今大会のスタート前に、「このようなチーム戦ではショートゲームやパットがカギとなる」と会見で語っていた2人だが、今回はスミスの好調なプレーがリーシュマンをリード。特に最終日は、スミスのショートゲームが冴え渡り、数々のピンチをしのぎ、スコアを伸ばした。16番ホール・パー4では、スミスの放ったティショットが池ポチャしたのを挽回しようと、リーシュマンが見事なチップインを決めるなど、すばらしい好プレーで見せ場も作り、観客を沸かせた。だが、息の合った2人のエンターテナーの見せ場は、それだけではなかった。
「チューリッヒクラシック」では、チームの入場に合わせて音楽を流すことになっているが、彼らは「マレットソング」という歌をチョイス。「マレット」とは襟足の長い髪型をいい、現在、後ろだけを長く伸ばしているスミスの髪型がまさしく「マレット」なのだが、リーシュマンがグーグルで「マレットソング」と検索したところ、ジェイ・パウエルの歌がヒット。スミスに相談することなく、この曲をツアー側に伝えたのだという。
「この曲を聞いたら、すごくおもしろくて、まさにキャメロンのための歌だと思った。この曲に合わせて入場したら、何か違うことができるし、面白いかな、と。僕たち自身も楽しめるし、その曲とともに軽い足取りでスタートできると思ったんだよ」(リーシュマン)
その上、曲を決定したあとにリーシュマンは、アマゾンで「マレット」のカツラを注文。18ドルで購入したそうだが、このカツラをかぶり、3日目の1番ティに2人して髪をなびかせながら登場。周囲の笑いを誘った。
「1番ティで笑ってもらったし、ムードが明るくなった。このおかげで良いスタートを切れたと思うよ。明日(最終日)はもっと集中しなければいけないから、今日しかできないと思ったんだ。本当はこれをかぶってティショットしようと思ったんだけど、風が強すぎてできなかったね」(リーシュマン)
髪の毛にまつわる話はこれだけではない。

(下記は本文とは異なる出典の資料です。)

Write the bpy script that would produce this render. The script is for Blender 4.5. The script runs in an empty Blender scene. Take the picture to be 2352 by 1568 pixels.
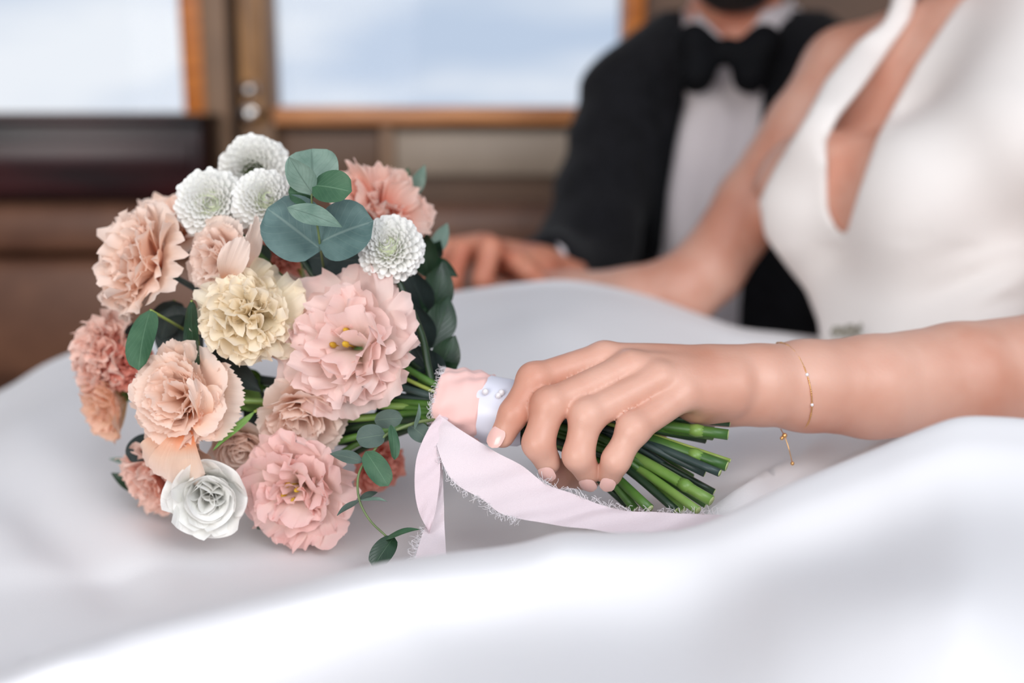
import bpy, math, random
import numpy as np
from mathutils import Vector, Matrix

# ------------------------------------------------------------------ camera
sc = bpy.context.scene
COL = sc.collection
LENS = 40.0
FPX = 2352 / 36 * LENS
PITCH = math.radians(12)
CAM = np.array([0.0, 0.0, 0.92])
RGT = np.array([1.0, 0.0, 0.0])
FWD = np.array([0.0, math.cos(PITCH), -math.sin(PITCH)])
UP = np.array([0.0, math.sin(PITCH), math.cos(PITCH)])
cd = bpy.data.cameras.new('camera')
cam = bpy.data.objects.new('camera', cd)
COL.objects.link(cam)
cam.location = CAM
cam.rotation_euler = (math.pi / 2 - PITCH, 0, 0)
cd.lens = LENS
cd.sensor_width = 36
cd.clip_start = 0.02
cd.dof.use_dof = True
cd.dof.focus_distance = 0.625
cd.dof.aperture_fstop = 3.0
sc.camera = cam

# ------------------------------------------------------------------ world
w = bpy.data.worlds.new('sky')
sc.world = w
w.use_nodes = True
nt = w.node_tree
nt.nodes.clear()
def wn(t, **k):
    n = nt.nodes.new(t)
    for a, b in k.items():
        setattr(n, a, b)
    return n
out = wn('ShaderNodeOutputWorld')
bg = wn('ShaderNodeBackground')
tc = wn('ShaderNodeTexCoord')
mp = wn('ShaderNodeMapping')
mp.inputs['Scale'].default_value = (1.0, 1.0, 5.0)
nz = wn('ShaderNodeTexNoise')
nz.inputs['Scale'].default_value = 2.6
nz.inputs['Detail'].default_value = 5
cr = wn('ShaderNodeValToRGB')
cr.color_ramp.elements[0].position = 0.40
cr.color_ramp.elements[0].color = (0.56, 0.66, 0.82, 1)
cr.color_ramp.elements[1].position = 0.62
cr.color_ramp.elements[1].color = (0.92, 0.95, 1.0, 1)
nt.links.new(tc.outputs['Generated'], mp.inputs['Vector'])
nt.links.new(mp.outputs[0], nz.inputs['Vector'])
nt.links.new(nz.outputs['Fac'], cr.inputs['Fac'])
nt.links.new(cr.outputs['Color'], bg.inputs['Color'])
bg.inputs['Strength'].default_value = 0.95
nt.links.new(bg.outputs[0], out.inputs[0])

# ------------------------------------------------------------------ large lights (added daylight key and warm fill on the camera's side)
def area(name, loc, target, size, sizey, power, color):
    l = bpy.data.lights.new(name, 'AREA')
    l.shape = 'RECTANGLE'
    l.size = size
    l.size_y = sizey
    l.energy = power
    l.color = color
    o = bpy.data.objects.new(name, l)
    COL.objects.link(o)
    o.location = loc
    o.rotation_euler = (Vector(target) - Vector(loc)).to_track_quat('-Z', 'Y').to_euler()
    return o
area('key_light', (1.7, -2.7, 3.3), (0.1, 0.9, 0.75), 2.6, 2.0, 98, (0.93, 0.965, 1.0))  # added cool key above the open front, stands for daylight from front right
area('fill_light', (-1.3, -2.2, 1.35), (0.0, 0.9, 0.75), 1.6, 1.2, 46, (1.0, 0.965, 0.93))  # added low warm fill that brightens the blooms, no window there

sc.view_settings.view_transform = 'Standard'
sc.view_settings.look = 'None'
sc.view_settings.gamma = 1.0
sc.view_settings.use_curve_mapping = False
sc.view_settings.exposure = 0.0

rnd = random.Random(7)

# ------------------------------------------------------------------ helpers
def P(px, py, d):
    return CAM + RGT * ((px - 1176) / FPX * d) - UP * ((py - 784) / FPX * d) + FWD * d

def V(a):
    return Vector((float(a[0]), float(a[1]), float(a[2])))

def lin(c):
    r = []
    for v in c:
        v = v / 255
        r.append(v / 12.92 if v <= 0.04045 else ((v + 0.055) / 1.055) ** 2.4)
    return (*r, 1.0)

def mesh(name, verts, faces, mat=None, parent=None, smooth=True, uv=None):
    me = bpy.data.meshes.new(name)
    me.from_pydata([tuple(map(float, v)) for v in verts], [], [tuple(int(i) for i in f) for f in faces])
    if smooth:
        me.polygons.foreach_set('use_smooth', [True] * len(me.polygons))
    if uv is not None:
        ul = me.uv_layers.new(name='UVMap')
        idx = np.empty(len(me.loops), dtype=np.int32)
        me.loops.foreach_get('vertex_index', idx)
        ul.data.foreach_set('uv', np.asarray(uv, dtype=np.float32)[idx].ravel())
    if mat:
        me.materials.append(mat)
    me.update()
    return me

def link(name, me, parent=None, mw=None):
    o = bpy.data.objects.new(name, me)
    COL.objects.link(o)
    if mw is not None:
        o.matrix_world = mw
    if parent is not None:
        o.parent = parent
        # parents are set up with their own transform; children given in world space
        o.matrix_parent_inverse = parent_inv(parent)
    return o

_PINV = {}
def parent_inv(p):
    if p.name not in _PINV:
        m = p.matrix_basis.copy()
        q = p.parent
        while q is not None:
            m = q.matrix_basis @ m
            q = q.parent
        _PINV[p.name] = m.inverted()
    return _PINV[p.name]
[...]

なんとリーシュマンは、スミスの横の髪を大会期間中にまっすぐ切り揃えてやったそうだ。
「もともと切りたいと思ってたんだけど、リーシュが“自分ができるよ”っていうんだ。だから彼を信じて切ってもらった。良い出来だと思うよ」(スミス)
「コロナで隔離中、床屋が閉まっている時に子供達の髪の毛を切ってやったんだ。最初はちょっと緊張したけど、うまくいったんで、キャメロンのショートサイドの髪の毛もなんとかなるだろうって自信があったんだよ」(リーシュマン)
10歳離れた兄弟のような2人の、仲睦まじい微笑ましい話だ。
なお、スミスは以前からガールフレンドに「優勝したら、後ろ髪を切ってね」と言われていた。だが、周囲からのウケがいいため、優勝しても髪は切らないそうだ。「マレットヘア」といえば、国内外で113勝を挙げるジャンボ尾崎の髪型も「マレット」。スミスも、しばらくはこの「自分の体の一部」と語る髪型でファンを楽しませながら、勝ち星を重ねていくつもりだ。